Posting $10 Uber rides is all fine and dandy until you awake from your hangover only to see you've been duped by surge and that $50 cab ride (or $10 Uber) turned into a $150 surge trip.

I love it when people talk about how cheap Uber is, then post of how they only work surge.

As for decreasing drunk driving...at any time at night, I can walk into a bar with the Uber rider app open, only to see a few Uber drivers sipping a beer waiting for a ping.

Uber reducing drunk driving is total nonsense.
 

Disgusted Driver

Well-Known Member
Posting $10 Uber rides is all fine and dandy until you awake from your hangover only to see you've been duped by surge and that $50 cab ride (or $10 Uber) turned into a $150 surge trip.

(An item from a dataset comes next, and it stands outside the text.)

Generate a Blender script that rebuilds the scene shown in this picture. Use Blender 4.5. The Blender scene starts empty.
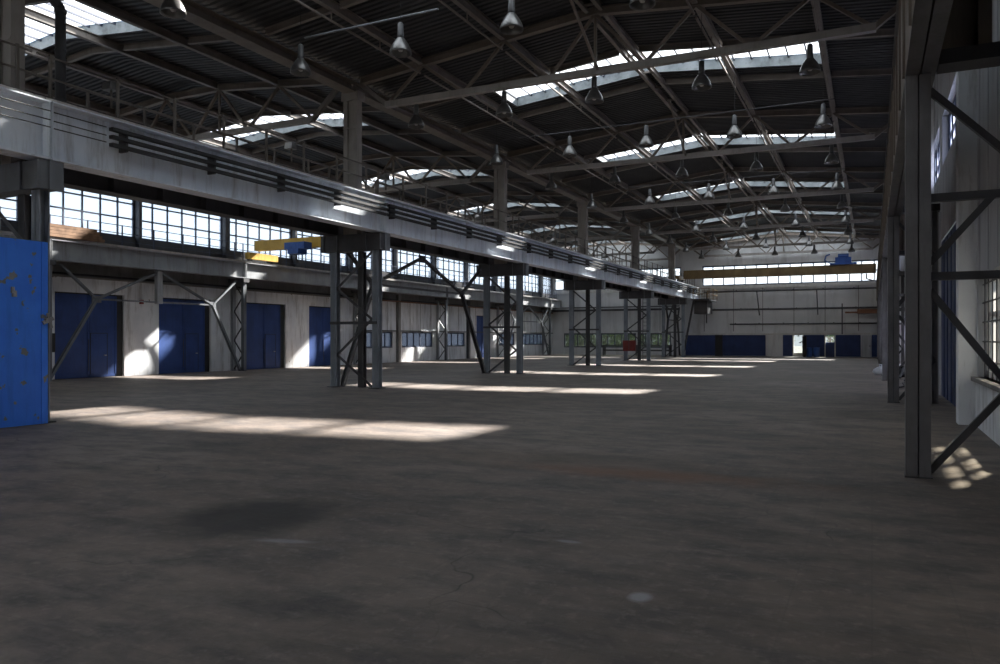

I love it when people talk about how cheap Uber is, then post of how they only work surge.

As for decreasing drunk driving...at any time at night, I can walk into a bar with the Uber rider app open, only to see a few Uber drivers sipping a beer waiting for a ping.

Uber reducing drunk driving is total nonsense.
I'm a little skeptical about Uber drivers sipping beer waiting for a ping. While I'm sure it's happened, I sincerely doubt it's a widespread phenomena. I look carefully to see where people are and have never seen any evidence of it in Raleigh and it would be harder to tell now that Uber put's the car on the nearest street on the app now so that you can't see if someone is sitting in their living room.
 

Trebor

Well-Known Member
I have had a beer during dinner and then Uber -- later that night - after a shower, lots of toothpaste and mouthwash. One beer, but that counts as sipping on a beer and ubering right? Actually, I may do it tonight.
 

Trebor

Well-Known Member
Anyways, I used to drive myself home after a few drinks. Taxi's were too dang expensive to take to the bar and back. We don't have subways or a train worth 2 pennies here. Now, I Uber when I go out. So, yes, I believe it does cut down on drinking and driving.
 
There is no question there are people taking Uber instead of driving while drunk that would never have paid 4 times the Uber rates for a taxi. I don't really care what a study is saying. It's really common sense.
 

metal_orion

Active Member
Las
It stopped the smart ones but I've watched many a drunk stagger out to their car and drive off while I wait for my one/two pax. The formerly full parking lot is empty by the end of the night and I only drove two people home. All those cars didn't drive themselves.
Last Sunday in the morning I saw a guy completely slept on the wheel on the middle lane of the 90 northbound. He was the one causing all that traffic going to the airport. I thought what a lucky dumb**s.